Make up your mind for you, and let others do the same for themselves.

MAG no need to say more I belief our x Mp Lemsip Opkic works for them nuf said

I'm with Ian. Ride to the conditions. Distance, speed, traffic, temperature, weather and mood. You can be in all the gear but if you hit something solid you'll still be in pain. Better to not have a prang.

Just can not belive the selfishness of these muppets, there are people through no fault of there own are waiting for skin grafts from various things happening to them . I think these selfish people should have to pay for their treatment. I like freedom for bikers bring one myself but there are limits and laws these guys just give the rest of us bikers a bad name.

I've been riding when the summer sun is beating down and the air temperature is in excess of 95F (35C). On more than one such occasion, I've stowed the leather jacket in the saddlebags or left it at home. There comes a point when the risk of a crash induced by hyperthermia or heat stroke is worse than the risk of riding in a T-shirt.

Macho nonsence from the 1980's, where it should stay. Like too much MAG policy.
Yes, get your mind switched on, that's a first step. Also get the right gear on. You can't think yourself out of every accident. There's plenty of accidents people have experienced whist being stationary (I've had one!) Think your way out of that if you can. You can believe in your own ability all you like, but reality may just come and bite you all the same.

I've been riding in stop and go weather hot enough to make someone in full leathers go into heatstroke and puke (over 100F). I wear a light-colored helmet (white or silver) to keep my head cool but protected, riding gloves, and boots on those days. Getting yourself so overheated that you get physically ill with muscle cramps, fatigue, dizziness, headache, nausea, vomiting, and weakness just so you can proclaim ATGATT is just as stupid as riding drunk.

Rogerborg's picture

And its members should all be interned. Wearing hi-vis vests.

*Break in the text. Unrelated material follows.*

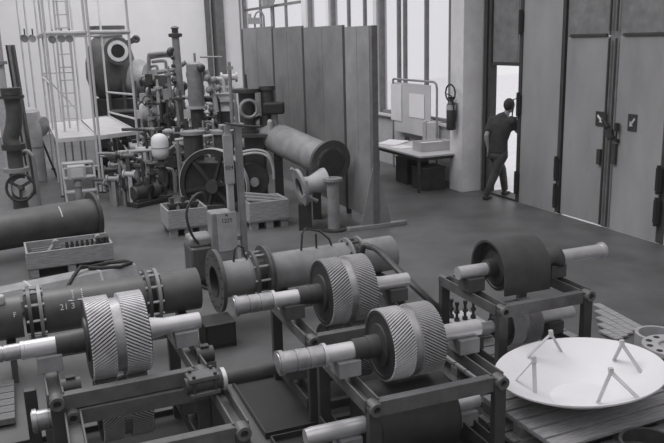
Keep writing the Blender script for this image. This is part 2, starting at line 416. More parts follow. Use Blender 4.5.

Make leg protectors mandatory!

AFKAN's picture

I've seen plenty of the Squids out and about in the sunshine. However, I've seen just as many of the know it all numpties. There's so much kit available these days to keep you cool even on the very hottest days, there simply isn't a valid excuse for shorts, t-shirts and trainers any more. You can kid yourself you're on the ball and have years of experience of these, muppets but there's always a bigger muppet out there just waiting to catch you out.

dudeofrude's picture

What an absolute load of bollocks. Those this moron not know there are steps between full race gear a riding in fucking cargo pants?
Obviously full leather aren't ideal for hot weather, but that's why they created vented textile jacket, short boots, kevlar jeans, mesh gloves?
I can ride round in even the most extreme heats fully protected and still relatively cool without having to risk losing my skin in an unavoidable accident.
I think people that ride without gloves are the biggest idiots of all. What do they think their first reaction is going to be when they see the floor coming towards them? And can they even contemplated what it must be like trying to do anything while the skin on your hands is growing back?

A little education wouldn't go a miss with this guy, or maybe just a bit of shopping for summer kit

ZCrow's picture

Completely. Both the author and the other rider were being foolish in this situation. Both are guilty of hubris. It is just the rider on the sportbike cashed in that day. I have been riding since 1990 and have been down a few times and the only reason I have all of my skin and body parts is full gear and some luck.

I have to laugh at the idea that an 80 degree day in London is too hot for full leathers. Above 100 degrees Fahrenheit, sure but anything below that man up.

As mentioned, above modern gear has many degrees of protection between cargo shorts and full leathers. So I really can't relate to someone that thinks cargo shorts and a t-shirt and no glove is comfortable. On the other hand, squids come in many flavors and some have big bank accounts so they walk off the showroom with a new shiny Ducati and full gear. Still, the learning curve is likely to be softer on a squid in full gear vs. sandals and Speedos.